A multi-type container with a static size.
This crate is intended for use in no_std environments.
Trait objects require dynamic memory allocation since the concrete type being dispatched is not known until runtime.
For no_std environments, a global allocator may be limited, or not available at all. But dynamic dispatch may still be desired.
This crate provides an attribute macro for generating an enum type that contains a finite set of concrete types.
Each variant of the enum corresponds to a type, in the form of a tuple variant.
Rust enums occupy as much space as the largest variant:
enum MultipleTypes {
A(A),
B(B),
C(C),
D(D)
}Memory:
|# <- A
|### <- B
|## <- C
|##### <- D
##|##### < Total size
^
|
padding/tag
To create a bundle, simply mark an enum as a such:
trait Foo {
fn bar(&self) -> u8;
}
#[bundle]
enum MyBundle {
FirstType,
SecondType,
ThirdType
}Now you can invoke methods defined by the shared trait:
impl Foo for FirstType {
fn bar(&self) -> u8 {
0
}
}
impl Foo for SecondType {
fn bar(&self) -> u8 {
1
}
}
impl Foo for ThirdType {
fn bar(&self) -> u8 {
2
}
}
let bundle: MyBundle = { /* fetch bundle from somewhere... */ }
let bar = use_my_bundle!(bundle, |inner| { inner.bar() }); // will be 0, 1, or 2 depending on what's in the bundleBundles can still be used with other macros as long as the bundle is the first one executed.

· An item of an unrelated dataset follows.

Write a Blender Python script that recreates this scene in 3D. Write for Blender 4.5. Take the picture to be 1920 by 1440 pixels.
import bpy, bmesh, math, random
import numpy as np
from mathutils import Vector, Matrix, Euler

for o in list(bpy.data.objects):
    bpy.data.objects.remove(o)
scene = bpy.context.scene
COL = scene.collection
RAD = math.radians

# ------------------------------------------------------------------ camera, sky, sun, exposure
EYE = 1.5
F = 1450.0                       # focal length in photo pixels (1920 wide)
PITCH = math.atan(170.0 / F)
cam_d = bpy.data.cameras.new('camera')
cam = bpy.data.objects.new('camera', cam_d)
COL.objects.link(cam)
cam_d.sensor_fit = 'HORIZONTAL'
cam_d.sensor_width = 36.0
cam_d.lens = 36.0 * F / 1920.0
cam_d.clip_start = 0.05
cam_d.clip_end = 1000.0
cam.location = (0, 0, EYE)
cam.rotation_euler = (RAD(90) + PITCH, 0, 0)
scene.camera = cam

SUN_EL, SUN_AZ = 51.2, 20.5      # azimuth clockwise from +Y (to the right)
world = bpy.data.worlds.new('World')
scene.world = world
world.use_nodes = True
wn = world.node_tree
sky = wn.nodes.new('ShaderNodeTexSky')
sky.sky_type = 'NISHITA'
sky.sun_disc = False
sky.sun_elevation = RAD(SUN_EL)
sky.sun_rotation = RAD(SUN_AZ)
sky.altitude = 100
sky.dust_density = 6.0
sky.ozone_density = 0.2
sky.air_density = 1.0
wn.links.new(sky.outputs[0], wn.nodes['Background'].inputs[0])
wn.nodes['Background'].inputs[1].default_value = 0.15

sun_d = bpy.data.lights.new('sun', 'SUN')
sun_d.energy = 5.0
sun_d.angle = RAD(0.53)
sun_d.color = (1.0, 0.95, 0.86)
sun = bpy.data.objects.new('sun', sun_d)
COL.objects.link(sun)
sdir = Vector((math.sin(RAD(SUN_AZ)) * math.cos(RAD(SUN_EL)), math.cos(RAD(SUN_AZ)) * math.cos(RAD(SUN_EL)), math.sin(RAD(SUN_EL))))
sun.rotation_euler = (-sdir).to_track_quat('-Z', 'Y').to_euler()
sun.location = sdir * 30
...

For example, use with derive where types A, B and C implement Clone:
#[bundle] // this goes first so derive sees the transformed enum
#[derive(Clone)]
enum MyBundle {
A,
B,
C,
}If generics are required for your bundle, you can add them like so:
#[bundle]
enum MyBundle<T: Trait1, U: Trait2> {
A(A<T>), // notice you must now create the tuple variant yourself
B,
C(C<U>),
}The #[bundle] macro cannot generate unsafe code.